The businessman, who co-owns major steel factories, heads a subsidiary of state-controlled energy giant Gazprom, and has invested in media, telecoms and banking, said earlier he would donate the collection, comprising 450 pieces of 18th-19th-century Russian art, to the state.

The collection was built up by the celebrated couple after they were forced to leave Russia in 1974. It comprises of porcelain and glassware, as well as paintings by Nikolai Roerich, Valentin Serov, Ilya Repin and Karl Bryullov. Rostropovich died at the age of 80 in Moscow this April.

Usmanov told the radio channel the collection was still in London, and would arrive in Russia in October.

"We now have a clear understanding of when it will return to Russian soil.

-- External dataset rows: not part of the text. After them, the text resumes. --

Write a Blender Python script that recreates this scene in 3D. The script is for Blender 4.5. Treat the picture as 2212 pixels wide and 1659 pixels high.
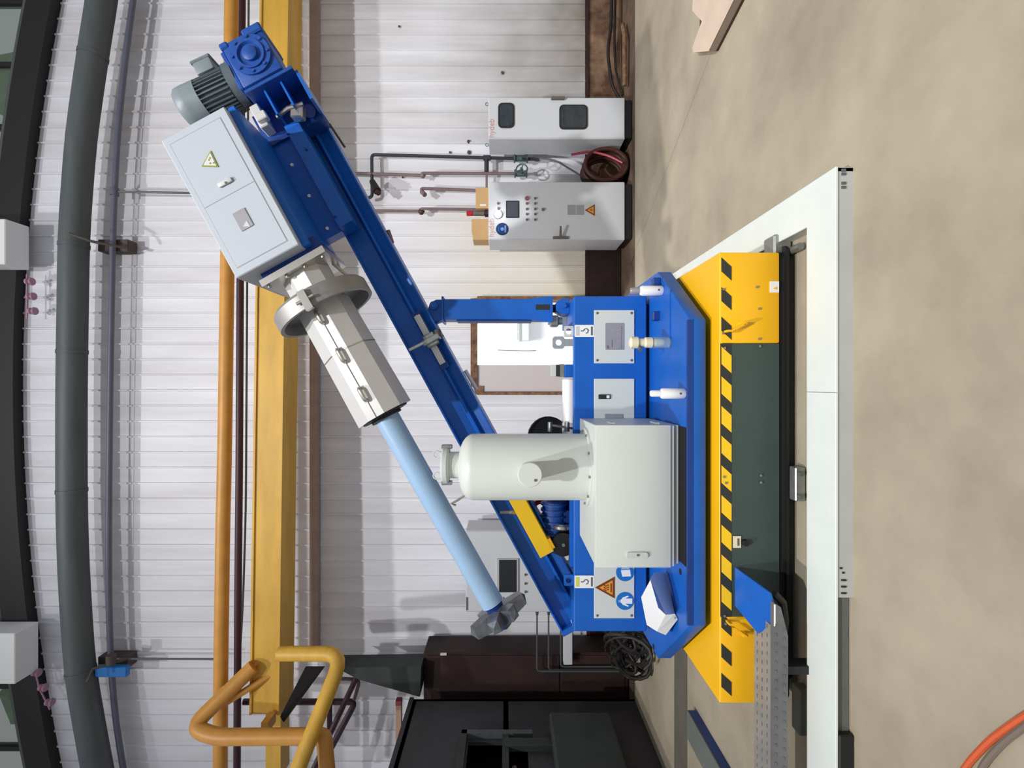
import bpy, bmesh, math, random
from mathutils import Vector, Matrix
random.seed(4)
for o in list(bpy.data.objects): bpy.data.objects.remove(o)
scene = bpy.context.scene
COL = scene.collection

# ------------------------------------------------------------------ camera
F = 1100.0; H = 1.6; VX, VY = 1091.0, 829.5          # focal length in px, eye height, vanishing point (2212x1659 frame)
cd = bpy.data.cameras.new('camera'); cam = bpy.data.objects.new('camera', cd); COL.objects.link(cam)
cd.sensor_fit = 'HORIZONTAL'; cd.sensor_width = 36.0; cd.lens = 36.0 * F / 2212.0
cd.shift_x = (1106.0 - VX) / 2212.0; cd.clip_start = 0.05; cd.clip_end = 200
# the phone was held sideways: image up is world +X, image right is world down
cam.matrix_world = Matrix(((0, 1, 0, 0), (0, 0, -1, 0), (-1, 0, 0, H), (0, 0, 0, 1)))
scene.camera = cam

# ------------------------------------------------------------------ world, lamps, exposure
w = bpy.data.worlds.new('world'); scene.world = w; w.use_nodes = True
w.node_tree.nodes['Background'].inputs[0].default_value = (0.93, 0.95, 1.0, 1)
w.node_tree.nodes['Background'].inputs[1].default_value = 0.42
def area(name, loc, target, size, power, col=(1, 1, 1), spread=180):
    l = bpy.data.lights.new(name, 'AREA'); l.shape = 'DISK'; l.size = size; l.energy = power; l.color = col; l.spread = math.radians(spread)
    o = bpy.data.objects.new(name, l); COL.objects.link(o); o.location = loc
    o.rotation_euler = (Vector(target) - Vector(loc)).to_track_quat('-Z', 'Y').to_euler(); return o
area('high_bay_lamp', (-3.9, -5.1, 16.2), (2.5, 4.0, 0.5), 0.6, 285, (1.0, 0.97, 0.93), 68)
area('high_bay_lamp.001', (-0.25, -8.2, 13.8), (2.5, 4.5, 0.8), 0.45, 325, (1.0, 0.98, 0.96), 70)
scene.view_settings.view_transform = 'Standard'; scene.view_settings.look = 'None'
scene.view_settings.exposure = -0.16; scene.view_settings.gamma = 1.0; scene.view_settings.use_curve_mapping = False

# ------------------------------------------------------------------ materials
def S(r, g, b):
    f = lambda c: (c/255/12.92) if c/255 <= 0.04045 else ((c/255+0.055)/1.055)**2.4
    return (f(r), f(g), f(b), 1)
MATS = {}
def mat(name, col, rough=0.5, metal=0.0, noise=0.0, nscale=8.0, col2=None, bump=0.0, bscale=60.0, stretch=None, emit=None, alpha=None, trans=0.0, spec=0.5, detail=6.0, lo=0.35, hi=0.65):
    m = bpy.data.materials.new(name); m.use_nodes = True; nt = m.node_tree; b = nt.nodes['Principled BSDF']
    b.inputs['Base Color'].default_value = col; b.inputs['Roughness'].default_value = rough; b.inputs['Metallic'].default_value = metal
    b.inputs['Specular IOR Level'].default_value = spec
    if trans: b.inputs['Transmission Weight'].default_value = trans
    if alpha is not None: b.inputs['Alpha'].default_value = alpha
    if emit: b.inputs['Emission Color'].default_value = emit[0]; b.inputs['Emission Strength'].default_value = emit[1]
    tc = nt.nodes.new('ShaderNodeNewGeometry'); mp = nt.nodes.new('ShaderNodeMapping'); nt.links.new(tc.outputs['Position'], mp.inputs['Vector'])
    if stretch: mp.inputs['Scale'].default_value = stretch
    if noise or col2:
        n = nt.nodes.new('ShaderNodeTexNoise'); n.inputs['Scale'].default_value = nscale; n.inputs['Detail'].default_value = detail; n.inputs['Roughness'].default_value = 0.6
        nt.links.new(mp.outputs[0], n.inputs['Vector'])
        r = nt.nodes.new('ShaderNodeValToRGB'); r.color_ramp.elements[0].position = lo; r.color_ramp.elements[1].position = hi
        c2 = col2 if col2 else tuple(c*(1-noise) for c in col[:3]) + (1,)
        r.color_ramp.elements[0].color = c2; r.color_ramp.elements[1].color = col
        nt.links.new(n.outputs[0], r.inputs[0]); nt.links.new(r.outputs[0], b.inputs['Base Color'])
    if bump:
        n2 = nt.nodes.new('ShaderNodeTexNoise'); n2.inputs['Scale'].default_value = bscale; n2.inputs['Detail'].default_value = 3
        nt.links.new(tc.outputs['Position'], n2.inputs['Vector'])
        bp = nt.nodes.new('ShaderNodeBump'); bp.inputs['Strength'].default_value = bump; bp.inputs['Distance'].default_value = 0.01
        nt.links.new(n2.outputs[0], bp.inputs['Height']); nt.links.new(bp.outputs[0], b.inputs['Normal'])
    MATS[name] = m; return m
mat('blue', S(12, 96, 192), 0.42, noise=0.14, nscale=5, bump=0.06, bscale=90)
mat('bluedk', S(12, 60, 138), 0.45, noise=0.2, nscale=6)
mat('bluegear', S(24, 76, 160), 0.5, noise=0.2, nscale=20, bump=0.1)
mat('yellow', S(252, 190, 20), 0.45, noise=0.06, nscale=3)
mat('yellowbright', S(255, 206, 30), 0.45)
mat('craneyellow', S(224, 176, 68), 0.5, noise=0.22, nscale=2.5, stretch=(0.4, 2, 2))
mat('craneorange', S(210, 150, 68), 0.45, noise=0.15, nscale=5)
mat('green', S(62, 78, 74), 0.45, noise=0.1, nscale=4)
mat('stripeblack', S(48, 50, 46), 0.5)
mat('black', S(22, 22, 24), 0.55)
mat('blackrubber', S(34, 34, 34), 0.7, noise=0.2, nscale=10)
mat('grey7035', S(208, 214, 209), 0.42, noise=0.025, nscale=3)
mat('eboxgrey', S(180, 188, 198), 0.45, noise=0.02, nscale=3)
mat('cabgrey', S(206, 210, 216), 0.38, noise=0.02, nscale=3)
mat('plategrey', S(196, 201, 199), 0.5)
mat('nameplate', S(164, 164, 170), 0.35, metal=0.3, noise=0.06, nscale=40)
mat('whiteframe', S(226, 234, 230), 0.4, noise=0.05, nscale=5)
mat('framegrey', S(186, 190, 188), 0.45, noise=0.06, nscale=6)
mat('framedark', S(112, 118, 114), 0.5, noise=0.15, nscale=5)
mat('white', S(236, 238, 240), 0.4)
mat('steel', S(214, 214, 213), 0.36, metal=0.25, noise=0.06, nscale=6)
mat('steelbrushed', S(196, 192, 186), 0.3, metal=0.9, noise=0.05, nscale=14)
mat('ringgrey', S(150, 148, 146), 0.5, metal=0.4, noise=0.1, nscale=5)
mat('chrome', S(225, 225, 228), 0.15, metal=1.0)
mat('motorgrey', S(128, 140, 146), 0.45, noise=0.12, nscale=12)
mat('motordk', S(84, 96, 104), 0.5, noise=0.15, nscale=14)
mat('skyblue', S(150, 182, 214), 0.33, noise=0.05, nscale=6)
mat('toolgrey', S(120, 126, 136), 0.3, metal=0.45, noise=0.35, nscale=14, bump=0.3, bscale=18)
mat('floor', S(184, 174, 153), 0.55, nscale=1.3, col2=S(150, 140, 122), bump=0.12, bscale=9, detail=10, lo=0.3, hi=0.7)
mat('flooredge', S(112, 92, 74), 0.8, nscale=2.4, col2=S(74, 56, 46), detail=8)
mat('stripgrey', S(104, 99, 90), 0.7, noise=0.2, nscale=4)
mat('joint', S(84, 74, 64), 0.9)
mat('wall', S(238, 240, 248), 0.46, nscale=1.0, col2=S(221, 221, 228), stretch=(3.5, 1, 0.35), detail=5, bump=0.05, bscale=5, spec=0.25)
mat('wallcream', S(238, 240, 248), 0.46, nscale=1.0, col2=S(221, 221, 228), stretch=(3.5, 1, 0.35), detail=5, bump=0.05, bscale=5, spec=0.25)
mat('walldirty', S(238, 240, 248), 0.46, nscale=1.0, col2=S(214, 213, 218), stretch=(3.5, 1, 0.35), detail=5, bump=0.05, bscale=5, spec=0.25)
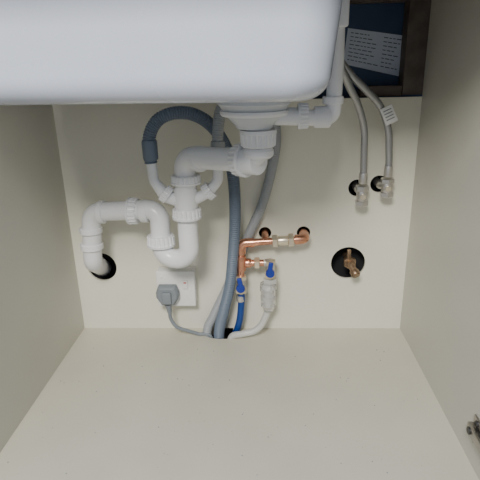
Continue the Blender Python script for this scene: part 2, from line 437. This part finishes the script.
# ---------------- door hinge on right wall
hp=PX(478,432,h)
hg=empty('cabinet_hinge',hp)
box('mounting_plate',(h-.003,hp.y-.018,hp.z-.022),(h+.0,hp.y+.014,hp.z+.022),M_steel,hg,bev=.001)
box('hinge_arm',(h-.012,hp.y-.075,hp.z-.009),(h-.003,hp.y+.014,hp.z+.009),M_steel,hg,bev=.002)
collar('screw_upper',V(h-.004,hp.y,hp.z+.015),V(1,0,0),.003,.005,M_dark,hg)
collar('screw_lower',V(h-.004,hp.y,hp.z-.015),V(1,0,0),.003,.005,M_dark,hg)
collar('adjust_screw',V(h-.0125,hp.y+.003,hp.z),V(1,0,0),.003,.006,M_dark,hg)

# ---------------- crumbs of dust on floor
bm=bmesh.new()
for i in range(90):
    x=random.uniform(-h+.02,h-.02);y=random.uniform(-.5,-.05);r=random.uniform(.0004,.0012)
    if (Vector((x,y,0))-FH).length<.07: continue
    bmesh.ops.create_icosphere(bm,subdivisions=1,radius=r,matrix=Matrix.Translation((x,y,r*.6)))
finish('dust_crumbs',bm,M_plug)

# ---------------- camera
cam=bpy.data.cameras.new('camera');cam.sensor_width=36;cam.sensor_fit='HORIZONTAL';cam.lens=36*F/480;cam.clip_start=.01
c_=bpy.data.objects.new('camera',cam);bpy.context.collection.objects.link(c_)
c_.matrix_world=Matrix.Translation(CAM)@RM.to_4x4()
bpy.context.scene.camera=c_

# ---------------- light
w=bpy.data.worlds.new('world');bpy.context.scene.world=w;w.use_nodes=True
w.node_tree.nodes['Background'].inputs[0].default_value=(.80,.88,1,1);w.node_tree.nodes['Background'].inputs[1].default_value=.50
def area(name,loc,tgt,size,en,col):
    l=bpy.data.lights.new(name,'AREA');l.size=size;l.energy=en;l.color=col
    o=bpy.data.objects.new(name,l);bpy.context.collection.objects.link(o);o.location=loc
    o.rotation_euler=(Vector(tgt)-Vector(loc)).to_track_quat('-Z','Y').to_euler();return o
area('ceiling_light',(-.22,-1.75,1.5),(0,0,.3),.4,40,(1,.955,.87))
area('window_daylight',(-.4,-1.6,2.2),(-.1,-.45,.65),1.2,13,(.48,.64,1))
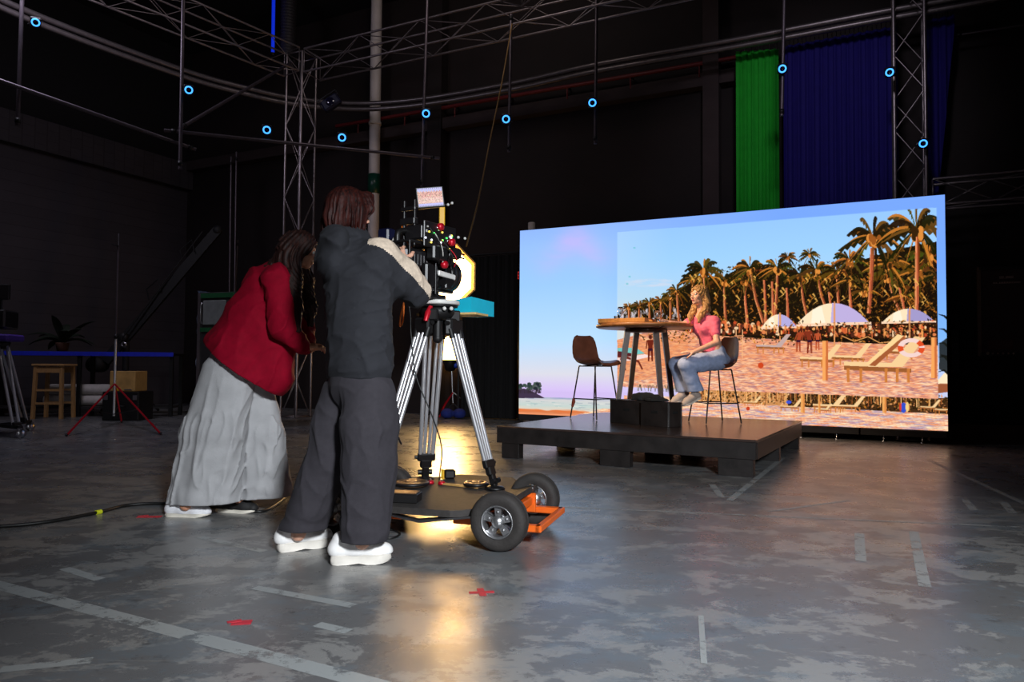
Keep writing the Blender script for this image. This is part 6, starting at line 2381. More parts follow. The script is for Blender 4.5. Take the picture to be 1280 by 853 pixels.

This will happen in October, when it will arrive in Moscow or St. Petersburg," the businessman said.

Experts earlier said a museum to keep the collection was being chosen at the moment. They suggested it could be split into porcelain, which could be displayed in the Kremlin museum, and paintings and sculptures to go to museums in Moscow and St. Petersburg.

Also this week, the billionaire increased his stake in Arsenal soccer club to 21% and became its second largest shareholder. In August, he acquired 14.65% in the Premier League club.

In early September, the magnate bought the rights to a collection of Soviet-era cartoons from U.S.-based film company Films By Jove (FBJ) and presented them to Bibigon, a new Russian children's channel proposed by President Vladimir Putin, which started broadcasting on September 1.